Written instruction: Reproduce the data in its entirety, exactly as supplied.

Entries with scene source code

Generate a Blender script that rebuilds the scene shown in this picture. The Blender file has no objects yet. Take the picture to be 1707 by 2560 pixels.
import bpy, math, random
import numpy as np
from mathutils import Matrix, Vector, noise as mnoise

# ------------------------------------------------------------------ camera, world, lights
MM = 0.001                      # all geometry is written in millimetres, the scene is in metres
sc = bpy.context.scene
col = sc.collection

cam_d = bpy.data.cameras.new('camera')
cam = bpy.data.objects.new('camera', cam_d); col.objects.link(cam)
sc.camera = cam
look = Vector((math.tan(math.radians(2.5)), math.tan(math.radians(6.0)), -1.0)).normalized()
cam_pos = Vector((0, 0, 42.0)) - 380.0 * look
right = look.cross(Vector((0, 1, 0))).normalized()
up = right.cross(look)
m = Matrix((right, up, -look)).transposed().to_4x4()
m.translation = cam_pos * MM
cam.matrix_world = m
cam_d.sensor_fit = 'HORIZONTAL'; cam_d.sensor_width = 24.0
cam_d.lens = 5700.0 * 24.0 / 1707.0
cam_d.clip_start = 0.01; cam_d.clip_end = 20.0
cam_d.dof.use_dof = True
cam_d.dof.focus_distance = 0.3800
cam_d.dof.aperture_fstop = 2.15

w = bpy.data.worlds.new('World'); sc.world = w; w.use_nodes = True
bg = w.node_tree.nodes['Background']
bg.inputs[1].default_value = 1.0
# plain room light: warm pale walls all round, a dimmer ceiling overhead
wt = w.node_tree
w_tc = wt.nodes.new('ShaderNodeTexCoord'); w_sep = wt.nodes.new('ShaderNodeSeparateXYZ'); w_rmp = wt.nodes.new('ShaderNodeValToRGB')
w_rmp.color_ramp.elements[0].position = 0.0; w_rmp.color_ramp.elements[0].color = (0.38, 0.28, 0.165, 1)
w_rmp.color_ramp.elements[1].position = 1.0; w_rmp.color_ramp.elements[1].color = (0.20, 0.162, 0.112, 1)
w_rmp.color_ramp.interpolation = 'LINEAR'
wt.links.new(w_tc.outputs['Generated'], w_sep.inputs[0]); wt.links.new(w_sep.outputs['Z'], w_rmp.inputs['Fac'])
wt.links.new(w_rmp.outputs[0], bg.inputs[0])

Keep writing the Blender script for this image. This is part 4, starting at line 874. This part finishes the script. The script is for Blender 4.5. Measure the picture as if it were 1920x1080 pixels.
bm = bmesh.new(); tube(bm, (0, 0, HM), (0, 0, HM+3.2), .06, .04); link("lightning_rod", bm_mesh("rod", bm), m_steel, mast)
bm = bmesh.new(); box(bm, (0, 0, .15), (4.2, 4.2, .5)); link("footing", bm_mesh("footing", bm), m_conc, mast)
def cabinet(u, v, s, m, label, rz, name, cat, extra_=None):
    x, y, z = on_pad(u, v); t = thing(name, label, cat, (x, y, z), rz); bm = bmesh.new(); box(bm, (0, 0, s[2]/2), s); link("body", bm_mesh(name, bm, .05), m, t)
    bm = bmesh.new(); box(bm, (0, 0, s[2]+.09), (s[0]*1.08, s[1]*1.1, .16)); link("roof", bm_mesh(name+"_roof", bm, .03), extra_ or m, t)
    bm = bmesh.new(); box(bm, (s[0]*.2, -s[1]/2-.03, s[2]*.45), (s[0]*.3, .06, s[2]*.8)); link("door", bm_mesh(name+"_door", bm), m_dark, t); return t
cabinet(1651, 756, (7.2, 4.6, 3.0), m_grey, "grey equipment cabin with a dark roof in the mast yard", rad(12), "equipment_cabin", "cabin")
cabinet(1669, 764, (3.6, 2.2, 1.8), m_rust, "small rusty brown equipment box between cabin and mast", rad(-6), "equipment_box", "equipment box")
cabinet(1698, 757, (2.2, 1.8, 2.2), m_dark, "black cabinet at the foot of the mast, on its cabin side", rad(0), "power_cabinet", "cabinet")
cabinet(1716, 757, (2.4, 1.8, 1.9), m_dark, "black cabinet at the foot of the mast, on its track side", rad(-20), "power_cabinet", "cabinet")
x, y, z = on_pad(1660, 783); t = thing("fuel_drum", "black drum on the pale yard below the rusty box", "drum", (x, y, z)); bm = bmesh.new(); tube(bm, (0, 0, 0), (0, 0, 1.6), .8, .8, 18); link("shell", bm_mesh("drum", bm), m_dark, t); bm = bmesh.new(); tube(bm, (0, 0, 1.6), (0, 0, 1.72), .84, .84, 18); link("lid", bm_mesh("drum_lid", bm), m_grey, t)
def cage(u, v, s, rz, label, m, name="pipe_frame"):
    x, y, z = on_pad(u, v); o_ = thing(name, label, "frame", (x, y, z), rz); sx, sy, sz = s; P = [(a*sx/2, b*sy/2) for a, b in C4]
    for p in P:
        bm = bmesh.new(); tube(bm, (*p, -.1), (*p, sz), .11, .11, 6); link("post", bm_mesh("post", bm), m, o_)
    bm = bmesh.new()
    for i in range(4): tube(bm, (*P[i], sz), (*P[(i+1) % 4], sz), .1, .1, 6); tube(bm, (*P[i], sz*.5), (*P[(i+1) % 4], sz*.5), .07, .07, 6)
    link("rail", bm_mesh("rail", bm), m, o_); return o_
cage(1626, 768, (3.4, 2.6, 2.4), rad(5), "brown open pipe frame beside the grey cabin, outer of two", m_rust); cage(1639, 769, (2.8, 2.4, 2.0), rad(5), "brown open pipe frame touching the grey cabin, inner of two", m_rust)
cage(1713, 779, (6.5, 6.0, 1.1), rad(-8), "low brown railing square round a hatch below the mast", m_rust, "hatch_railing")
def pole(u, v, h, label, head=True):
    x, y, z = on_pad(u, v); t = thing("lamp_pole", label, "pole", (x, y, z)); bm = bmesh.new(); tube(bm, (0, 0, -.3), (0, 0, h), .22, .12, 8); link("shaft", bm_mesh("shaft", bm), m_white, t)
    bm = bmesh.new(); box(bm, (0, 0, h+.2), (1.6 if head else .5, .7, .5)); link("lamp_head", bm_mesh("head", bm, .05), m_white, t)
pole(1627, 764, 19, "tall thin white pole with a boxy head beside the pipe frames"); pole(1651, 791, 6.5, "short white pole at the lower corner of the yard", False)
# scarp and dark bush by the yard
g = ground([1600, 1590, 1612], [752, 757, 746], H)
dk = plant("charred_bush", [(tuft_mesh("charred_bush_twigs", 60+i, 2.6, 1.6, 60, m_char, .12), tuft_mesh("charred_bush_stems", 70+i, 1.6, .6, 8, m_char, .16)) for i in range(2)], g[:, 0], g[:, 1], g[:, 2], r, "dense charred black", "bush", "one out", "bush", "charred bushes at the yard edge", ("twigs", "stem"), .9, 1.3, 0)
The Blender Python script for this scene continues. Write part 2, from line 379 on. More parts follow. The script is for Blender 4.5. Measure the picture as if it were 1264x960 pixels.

Solution for this exercise:
Generate a Blender script that rebuilds the scene shown in this picture. The Blender file has no objects yet. Take the picture to be 1707 by 2560 pixels.
import bpy, math, random
import numpy as np
from mathutils import Matrix, Vector, noise as mnoise

# ------------------------------------------------------------------ camera, world, lights
MM = 0.001                      # all geometry is written in millimetres, the scene is in metres
sc = bpy.context.scene
col = sc.collection

cam_d = bpy.data.cameras.new('camera')
cam = bpy.data.objects.new('camera', cam_d); col.objects.link(cam)
sc.camera = cam
look = Vector((math.tan(math.radians(2.5)), math.tan(math.radians(6.0)), -1.0)).normalized()
cam_pos = Vector((0, 0, 42.0)) - 380.0 * look
right = look.cross(Vector((0, 1, 0))).normalized()
up = right.cross(look)
m = Matrix((right, up, -look)).transposed().to_4x4()
m.translation = cam_pos * MM
cam.matrix_world = m
cam_d.sensor_fit = 'HORIZONTAL'; cam_d.sensor_width = 24.0
cam_d.lens = 5700.0 * 24.0 / 1707.0
cam_d.clip_start = 0.01; cam_d.clip_end = 20.0
cam_d.dof.use_dof = True
cam_d.dof.focus_distance = 0.3800
cam_d.dof.aperture_fstop = 2.15

w = bpy.data.worlds.new('World'); sc.world = w; w.use_nodes = True
bg = w.node_tree.nodes['Background']
bg.inputs[1].default_value = 1.0
# plain room light: warm pale walls all round, a dimmer ceiling overhead
wt = w.node_tree
w_tc = wt.nodes.new('ShaderNodeTexCoord'); w_sep = wt.nodes.new('ShaderNodeSeparateXYZ'); w_rmp = wt.nodes.new('ShaderNodeValToRGB')
w_rmp.color_ramp.elements[0].position = 0.0; w_rmp.color_ramp.elements[0].color = (0.38, 0.28, 0.165, 1)
w_rmp.color_ramp.elements[1].position = 1.0; w_rmp.color_ramp.elements[1].color = (0.20, 0.162, 0.112, 1)
w_rmp.color_ramp.interpolation = 'LINEAR'
wt.links.new(w_tc.outputs['Generated'], w_sep.inputs[0]); wt.links.new(w_sep.outputs['Z'], w_rmp.inputs['Fac'])
wt.links.new(w_rmp.outputs[0], bg.inputs[0])

Keep writing the Blender script for this image. This is part 4, starting at line 874. This part finishes the script. The script is for Blender 4.5. Measure the picture as if it were 1920x1080 pixels.
bm = bmesh.new(); tube(bm, (0, 0, HM), (0, 0, HM+3.2), .06, .04); link("lightning_rod", bm_mesh("rod", bm), m_steel, mast)
bm = bmesh.new(); box(bm, (0, 0, .15), (4.2, 4.2, .5)); link("footing", bm_mesh("footing", bm), m_conc, mast)
def cabinet(u, v, s, m, label, rz, name, cat, extra_=None):
    x, y, z = on_pad(u, v); t = thing(name, label, cat, (x, y, z), rz); bm = bmesh.new(); box(bm, (0, 0, s[2]/2), s); link("body", bm_mesh(name, bm, .05), m, t)
    bm = bmesh.new(); box(bm, (0, 0, s[2]+.09), (s[0]*1.08, s[1]*1.1, .16)); link("roof", bm_mesh(name+"_roof", bm, .03), extra_ or m, t)
    bm = bmesh.new(); box(bm, (s[0]*.2, -s[1]/2-.03, s[2]*.45), (s[0]*.3, .06, s[2]*.8)); link("door", bm_mesh(name+"_door", bm), m_dark, t); return t
cabinet(1651, 756, (7.2, 4.6, 3.0), m_grey, "grey equipment cabin with a dark roof in the mast yard", rad(12), "equipment_cabin", "cabin")
cabinet(1669, 764, (3.6, 2.2, 1.8), m_rust, "small rusty brown equipment box between cabin and mast", rad(-6), "equipment_box", "equipment box")
cabinet(1698, 757, (2.2, 1.8, 2.2), m_dark, "black cabinet at the foot of the mast, on its cabin side", rad(0), "power_cabinet", "cabinet")
cabinet(1716, 757, (2.4, 1.8, 1.9), m_dark, "black cabinet at the foot of the mast, on its track side", rad(-20), "power_cabinet", "cabinet")
x, y, z = on_pad(1660, 783); t = thing("fuel_drum", "black drum on the pale yard below the rusty box", "drum", (x, y, z)); bm = bmesh.new(); tube(bm, (0, 0, 0), (0, 0, 1.6), .8, .8, 18); link("shell", bm_mesh("drum", bm), m_dark, t); bm = bmesh.new(); tube(bm, (0, 0, 1.6), (0, 0, 1.72), .84, .84, 18); link("lid", bm_mesh("drum_lid", bm), m_grey, t)
def cage(u, v, s, rz, label, m, name="pipe_frame"):
    x, y, z = on_pad(u, v); o_ = thing(name, label, "frame", (x, y, z), rz); sx, sy, sz = s; P = [(a*sx/2, b*sy/2) for a, b in C4]
    for p in P:
        bm = bmesh.new(); tube(bm, (*p, -.1), (*p, sz), .11, .11, 6); link("post", bm_mesh("post", bm), m, o_)
    bm = bmesh.new()
    for i in range(4): tube(bm, (*P[i], sz), (*P[(i+1) % 4], sz), .1, .1, 6); tube(bm, (*P[i], sz*.5), (*P[(i+1) % 4], sz*.5), .07, .07, 6)
    link("rail", bm_mesh("rail", bm), m, o_); return o_
cage(1626, 768, (3.4, 2.6, 2.4), rad(5), "brown open pipe frame beside the grey cabin, outer of two", m_rust); cage(1639, 769, (2.8, 2.4, 2.0), rad(5), "brown open pipe frame touching the grey cabin, inner of two", m_rust)
cage(1713, 779, (6.5, 6.0, 1.1), rad(-8), "low brown railing square round a hatch below the mast", m_rust, "hatch_railing")
def pole(u, v, h, label, head=True):
    x, y, z = on_pad(u, v); t = thing("lamp_pole", label, "pole", (x, y, z)); bm = bmesh.new(); tube(bm, (0, 0, -.3), (0, 0, h), .22, .12, 8); link("shaft", bm_mesh("shaft", bm), m_white, t)
    bm = bmesh.new(); box(bm, (0, 0, h+.2), (1.6 if head else .5, .7, .5)); link("lamp_head", bm_mesh("head", bm, .05), m_white, t)
pole(1627, 764, 19, "tall thin white pole with a boxy head beside the pipe frames"); pole(1651, 791, 6.5, "short white pole at the lower corner of the yard", False)
# scarp and dark bush by the yard
g = ground([1600, 1590, 1612], [752, 757, 746], H)
dk = plant("charred_bush", [(tuft_mesh("charred_bush_twigs", 60+i, 2.6, 1.6, 60, m_char, .12), tuft_mesh("charred_bush_stems", 70+i, 1.6, .6, 8, m_char, .16)) for i in range(2)], g[:, 0], g[:, 1], g[:, 2], r, "dense charred black", "bush", "one out", "bush", "charred bushes at the yard edge", ("twigs", "stem"), .9, 1.3, 0)
The Blender Python script for this scene continues. Write part 2, from line 379 on. More parts follow. The script is for Blender 4.5. Measure the picture as if it were 1264x960 pixels.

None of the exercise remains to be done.